LOS ANGELES -- Local issuers in California relied more heavily on note sales this year than in 1990, reflecting concerns over budget constraints and state aid reductions, Moody's Investors Service said in a report scheduled for release today.

From June 1 to Aug. 31, the period when most note issuance usually occurs, Moody's said it rated 195 tax and revenue anticipation note deals in California. That is an increase of almost 17% from the year before.

"Provided with fewer revenues, a larger percentage of municipalities found the need to supplement monthly cash balances in order to meet operating needs," Moody's said.

By category, school districts accounted for the largest increase in note issues, with 19 more districts entering the note market this year than in 1990.

Uncertainty over the level of state aid at the time budgets were constructed helped bring more school districts into the note market, Moody's said.

Moody's also saw an increase in the dollar volume of short-term borrowings. Through Aug. 31, Moody's said it rated $3.07 billion of local notes, up from $2.45 billion the previous year. Counties accounted for the largest dollar volume increase, with average issue size up almost 12% from 1990.

In other trends, Moody's noted that the timing of note sales moved closer to the July 1 beginning of localities' fiscal years.

"They're definitely trying to maximize their interest earnings" to help offset reductions in traditional revenue sources, said Ron Junker, a senior analyst at Moody's who prepare the report with Michael Roberge, an intern.

Municipalities can maximize the spread between investment return and interest expense on note proceeds by increasing the length of time the funds are invested.

In 1991, Moody's said, 167 note deals were sold by July 15, up from 132 issues during the same period in 1990.

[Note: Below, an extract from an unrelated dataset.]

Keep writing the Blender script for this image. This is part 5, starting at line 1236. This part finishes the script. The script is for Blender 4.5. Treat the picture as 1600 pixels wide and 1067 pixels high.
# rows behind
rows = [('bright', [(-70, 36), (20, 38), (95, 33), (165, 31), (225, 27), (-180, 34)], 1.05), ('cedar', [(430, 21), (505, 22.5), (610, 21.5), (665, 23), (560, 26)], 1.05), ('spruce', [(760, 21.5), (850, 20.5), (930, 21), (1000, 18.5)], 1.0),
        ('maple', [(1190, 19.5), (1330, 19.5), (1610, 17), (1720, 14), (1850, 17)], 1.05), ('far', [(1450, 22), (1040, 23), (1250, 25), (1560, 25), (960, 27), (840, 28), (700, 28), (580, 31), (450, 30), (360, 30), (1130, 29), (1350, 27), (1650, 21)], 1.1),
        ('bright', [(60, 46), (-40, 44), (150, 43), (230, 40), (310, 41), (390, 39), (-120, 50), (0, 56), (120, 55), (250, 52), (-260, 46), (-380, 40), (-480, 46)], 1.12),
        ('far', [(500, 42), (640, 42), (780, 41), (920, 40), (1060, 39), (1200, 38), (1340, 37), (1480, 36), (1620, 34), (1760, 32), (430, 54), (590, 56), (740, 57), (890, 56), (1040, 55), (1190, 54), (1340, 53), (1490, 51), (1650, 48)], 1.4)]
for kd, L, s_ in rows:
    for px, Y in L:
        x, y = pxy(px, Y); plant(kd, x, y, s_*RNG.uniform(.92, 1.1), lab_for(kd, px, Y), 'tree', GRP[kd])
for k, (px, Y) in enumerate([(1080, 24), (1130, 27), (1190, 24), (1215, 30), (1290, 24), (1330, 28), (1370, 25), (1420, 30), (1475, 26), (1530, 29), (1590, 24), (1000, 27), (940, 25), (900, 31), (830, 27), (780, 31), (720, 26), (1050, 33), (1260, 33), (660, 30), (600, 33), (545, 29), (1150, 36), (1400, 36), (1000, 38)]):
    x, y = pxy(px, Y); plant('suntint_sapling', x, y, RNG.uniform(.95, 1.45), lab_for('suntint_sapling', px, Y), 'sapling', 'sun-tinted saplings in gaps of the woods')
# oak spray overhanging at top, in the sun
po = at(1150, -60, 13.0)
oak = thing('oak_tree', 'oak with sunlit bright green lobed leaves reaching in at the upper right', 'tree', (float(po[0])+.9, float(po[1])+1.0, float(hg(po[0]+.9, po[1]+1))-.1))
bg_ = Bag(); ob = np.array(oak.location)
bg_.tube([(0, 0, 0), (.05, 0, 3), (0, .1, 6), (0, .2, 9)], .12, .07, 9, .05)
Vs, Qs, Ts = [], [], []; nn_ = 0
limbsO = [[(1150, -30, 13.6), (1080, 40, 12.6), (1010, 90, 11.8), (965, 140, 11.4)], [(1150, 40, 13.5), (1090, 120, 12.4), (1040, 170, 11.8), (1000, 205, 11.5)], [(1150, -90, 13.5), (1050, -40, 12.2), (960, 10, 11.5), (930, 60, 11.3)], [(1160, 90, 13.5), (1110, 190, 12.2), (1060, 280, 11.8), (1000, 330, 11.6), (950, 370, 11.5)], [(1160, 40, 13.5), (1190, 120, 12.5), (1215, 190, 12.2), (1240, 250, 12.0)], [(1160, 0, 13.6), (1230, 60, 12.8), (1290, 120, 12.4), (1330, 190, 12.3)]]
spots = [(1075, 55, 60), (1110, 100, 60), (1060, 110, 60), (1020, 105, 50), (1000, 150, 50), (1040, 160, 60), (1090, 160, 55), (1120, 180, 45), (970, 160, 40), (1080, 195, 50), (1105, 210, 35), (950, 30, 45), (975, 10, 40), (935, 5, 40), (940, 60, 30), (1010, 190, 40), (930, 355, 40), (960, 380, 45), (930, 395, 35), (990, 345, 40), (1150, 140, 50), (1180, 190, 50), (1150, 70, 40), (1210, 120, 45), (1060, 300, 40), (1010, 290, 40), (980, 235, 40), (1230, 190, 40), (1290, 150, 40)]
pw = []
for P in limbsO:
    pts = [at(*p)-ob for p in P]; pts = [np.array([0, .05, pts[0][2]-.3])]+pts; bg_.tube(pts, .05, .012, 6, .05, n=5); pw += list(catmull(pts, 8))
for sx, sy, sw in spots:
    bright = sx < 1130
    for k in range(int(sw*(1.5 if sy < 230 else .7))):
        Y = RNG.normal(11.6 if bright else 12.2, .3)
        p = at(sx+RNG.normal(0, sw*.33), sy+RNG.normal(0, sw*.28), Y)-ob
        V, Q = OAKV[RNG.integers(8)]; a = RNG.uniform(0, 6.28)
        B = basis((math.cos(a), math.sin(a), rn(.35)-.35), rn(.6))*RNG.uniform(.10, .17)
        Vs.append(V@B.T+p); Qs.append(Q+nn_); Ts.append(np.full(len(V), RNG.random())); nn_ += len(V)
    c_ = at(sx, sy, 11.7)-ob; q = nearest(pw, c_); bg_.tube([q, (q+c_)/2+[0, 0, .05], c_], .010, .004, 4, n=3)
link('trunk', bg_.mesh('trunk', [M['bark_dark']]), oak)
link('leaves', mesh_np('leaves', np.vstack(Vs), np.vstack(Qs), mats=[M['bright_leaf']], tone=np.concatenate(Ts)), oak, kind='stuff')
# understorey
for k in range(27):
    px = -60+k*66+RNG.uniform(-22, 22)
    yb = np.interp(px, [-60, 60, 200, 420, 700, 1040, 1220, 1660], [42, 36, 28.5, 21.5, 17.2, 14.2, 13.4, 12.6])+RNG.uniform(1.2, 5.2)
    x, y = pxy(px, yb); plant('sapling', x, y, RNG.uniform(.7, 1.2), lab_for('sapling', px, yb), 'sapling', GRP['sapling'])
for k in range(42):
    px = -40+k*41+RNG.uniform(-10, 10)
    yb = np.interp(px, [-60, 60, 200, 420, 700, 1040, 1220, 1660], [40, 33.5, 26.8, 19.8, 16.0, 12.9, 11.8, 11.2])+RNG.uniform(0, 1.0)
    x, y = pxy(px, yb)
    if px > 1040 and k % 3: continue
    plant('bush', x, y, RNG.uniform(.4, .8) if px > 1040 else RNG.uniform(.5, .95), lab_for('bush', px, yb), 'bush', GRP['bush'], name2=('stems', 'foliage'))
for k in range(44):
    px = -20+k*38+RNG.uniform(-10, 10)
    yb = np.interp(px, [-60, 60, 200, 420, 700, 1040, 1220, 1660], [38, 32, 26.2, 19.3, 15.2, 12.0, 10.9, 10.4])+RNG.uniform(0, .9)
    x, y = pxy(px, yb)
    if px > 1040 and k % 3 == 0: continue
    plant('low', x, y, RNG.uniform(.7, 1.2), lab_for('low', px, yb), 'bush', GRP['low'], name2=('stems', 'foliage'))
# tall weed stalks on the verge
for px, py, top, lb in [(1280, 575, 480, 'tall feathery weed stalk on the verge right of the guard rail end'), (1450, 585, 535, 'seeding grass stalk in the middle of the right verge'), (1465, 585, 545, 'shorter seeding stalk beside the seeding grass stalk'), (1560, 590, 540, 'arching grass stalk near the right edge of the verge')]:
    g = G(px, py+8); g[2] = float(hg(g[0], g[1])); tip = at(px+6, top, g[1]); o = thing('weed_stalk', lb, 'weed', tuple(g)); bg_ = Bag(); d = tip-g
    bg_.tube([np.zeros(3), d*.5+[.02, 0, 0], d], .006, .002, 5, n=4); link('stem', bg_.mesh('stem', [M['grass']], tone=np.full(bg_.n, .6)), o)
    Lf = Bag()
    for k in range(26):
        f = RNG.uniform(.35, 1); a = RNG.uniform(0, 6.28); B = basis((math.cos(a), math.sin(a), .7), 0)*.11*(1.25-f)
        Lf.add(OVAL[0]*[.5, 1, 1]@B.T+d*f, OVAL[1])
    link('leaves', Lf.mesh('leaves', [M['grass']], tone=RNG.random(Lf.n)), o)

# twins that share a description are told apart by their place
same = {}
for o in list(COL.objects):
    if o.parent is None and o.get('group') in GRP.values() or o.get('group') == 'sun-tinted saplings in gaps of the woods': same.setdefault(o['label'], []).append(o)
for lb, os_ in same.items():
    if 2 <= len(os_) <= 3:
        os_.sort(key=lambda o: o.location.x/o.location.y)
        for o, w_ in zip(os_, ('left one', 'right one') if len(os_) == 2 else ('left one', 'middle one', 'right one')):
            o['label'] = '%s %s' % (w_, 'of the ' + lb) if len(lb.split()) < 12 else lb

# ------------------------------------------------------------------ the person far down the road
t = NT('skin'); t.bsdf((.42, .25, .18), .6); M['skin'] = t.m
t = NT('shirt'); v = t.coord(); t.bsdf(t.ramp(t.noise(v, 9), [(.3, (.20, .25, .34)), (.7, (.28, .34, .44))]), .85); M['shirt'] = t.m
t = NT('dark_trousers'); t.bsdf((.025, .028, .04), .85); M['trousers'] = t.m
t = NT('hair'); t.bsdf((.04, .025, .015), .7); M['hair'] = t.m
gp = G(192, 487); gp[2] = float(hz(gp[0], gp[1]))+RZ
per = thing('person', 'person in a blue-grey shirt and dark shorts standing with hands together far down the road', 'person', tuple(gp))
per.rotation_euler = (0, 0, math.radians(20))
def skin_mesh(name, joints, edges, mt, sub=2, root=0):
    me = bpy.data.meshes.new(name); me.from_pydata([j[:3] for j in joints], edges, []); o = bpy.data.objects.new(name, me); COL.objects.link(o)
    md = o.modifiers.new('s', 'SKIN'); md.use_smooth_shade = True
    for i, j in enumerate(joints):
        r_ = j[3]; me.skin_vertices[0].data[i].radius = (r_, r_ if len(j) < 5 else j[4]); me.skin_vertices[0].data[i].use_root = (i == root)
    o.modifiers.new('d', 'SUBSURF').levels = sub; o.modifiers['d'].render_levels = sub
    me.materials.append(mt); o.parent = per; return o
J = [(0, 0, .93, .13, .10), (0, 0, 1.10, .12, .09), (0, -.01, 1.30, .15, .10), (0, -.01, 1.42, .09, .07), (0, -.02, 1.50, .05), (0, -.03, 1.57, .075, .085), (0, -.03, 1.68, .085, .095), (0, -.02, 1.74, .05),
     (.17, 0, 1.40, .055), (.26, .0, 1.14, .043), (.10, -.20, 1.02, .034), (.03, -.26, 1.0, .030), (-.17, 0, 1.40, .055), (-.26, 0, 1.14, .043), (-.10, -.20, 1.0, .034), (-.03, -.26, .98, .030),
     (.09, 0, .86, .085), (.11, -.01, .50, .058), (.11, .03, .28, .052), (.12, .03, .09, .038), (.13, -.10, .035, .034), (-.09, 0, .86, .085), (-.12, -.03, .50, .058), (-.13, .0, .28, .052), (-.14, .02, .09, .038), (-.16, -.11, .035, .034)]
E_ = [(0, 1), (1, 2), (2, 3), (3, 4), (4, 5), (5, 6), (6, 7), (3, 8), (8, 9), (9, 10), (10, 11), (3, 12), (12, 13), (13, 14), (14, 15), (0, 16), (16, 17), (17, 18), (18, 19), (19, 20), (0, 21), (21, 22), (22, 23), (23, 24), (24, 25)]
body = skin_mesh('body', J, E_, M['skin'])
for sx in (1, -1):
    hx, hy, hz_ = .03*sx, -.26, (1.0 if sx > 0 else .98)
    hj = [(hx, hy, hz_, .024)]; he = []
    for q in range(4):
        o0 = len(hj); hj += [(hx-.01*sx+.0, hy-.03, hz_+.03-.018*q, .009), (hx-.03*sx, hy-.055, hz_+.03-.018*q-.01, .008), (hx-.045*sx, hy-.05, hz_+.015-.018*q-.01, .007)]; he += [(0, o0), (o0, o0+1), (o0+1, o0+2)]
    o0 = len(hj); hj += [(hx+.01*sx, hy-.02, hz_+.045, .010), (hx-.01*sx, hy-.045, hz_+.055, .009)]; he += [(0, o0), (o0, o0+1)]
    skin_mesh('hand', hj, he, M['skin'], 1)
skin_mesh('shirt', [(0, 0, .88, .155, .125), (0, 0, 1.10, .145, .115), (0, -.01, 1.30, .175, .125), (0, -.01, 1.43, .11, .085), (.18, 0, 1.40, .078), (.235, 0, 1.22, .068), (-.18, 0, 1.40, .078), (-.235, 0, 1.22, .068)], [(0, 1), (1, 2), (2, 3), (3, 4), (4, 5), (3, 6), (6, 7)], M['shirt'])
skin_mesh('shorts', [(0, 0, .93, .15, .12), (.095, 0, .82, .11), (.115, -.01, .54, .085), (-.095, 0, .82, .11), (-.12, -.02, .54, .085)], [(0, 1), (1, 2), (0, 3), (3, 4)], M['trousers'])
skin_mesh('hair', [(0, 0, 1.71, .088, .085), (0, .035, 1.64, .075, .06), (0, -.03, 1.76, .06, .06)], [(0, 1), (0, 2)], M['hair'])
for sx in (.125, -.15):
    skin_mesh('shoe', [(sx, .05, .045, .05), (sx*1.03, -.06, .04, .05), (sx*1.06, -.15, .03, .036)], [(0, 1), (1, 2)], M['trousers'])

Moody's said pooled financings for notes continued to grow in popularity, with 27% of all 1991 note deals offered through pools, up from 23% the year before. Note pools can assist smaller issuers by increasing market access and lowering issuance costs through economies of scale, Moody's observed.

Rating quality on all the local notes remained generally stable, with 90.3% of the issues graded MIG-1 in 1991, down slightly from 92.8% in 1990. Moody's said it also reviewed the long-term ratings of 48 municipalities that issued notes in 1991.

None of those long-term ratings were lowered, which "illustrates that while a number of municipalities are experiencing reduced financial flexibility in the near term, the remaining credit fundamentals -- economy, debt practices, and administration -- serve as compensating factors at this time," Moody's said.

More than 96% of all California note deals issued by Aug. 31 were rated by Moody's. The new report focuses on trends in California note issuance from 1990 to 1991 and includes the results of long-term debt rating reviews done in conjunction with the note offerings.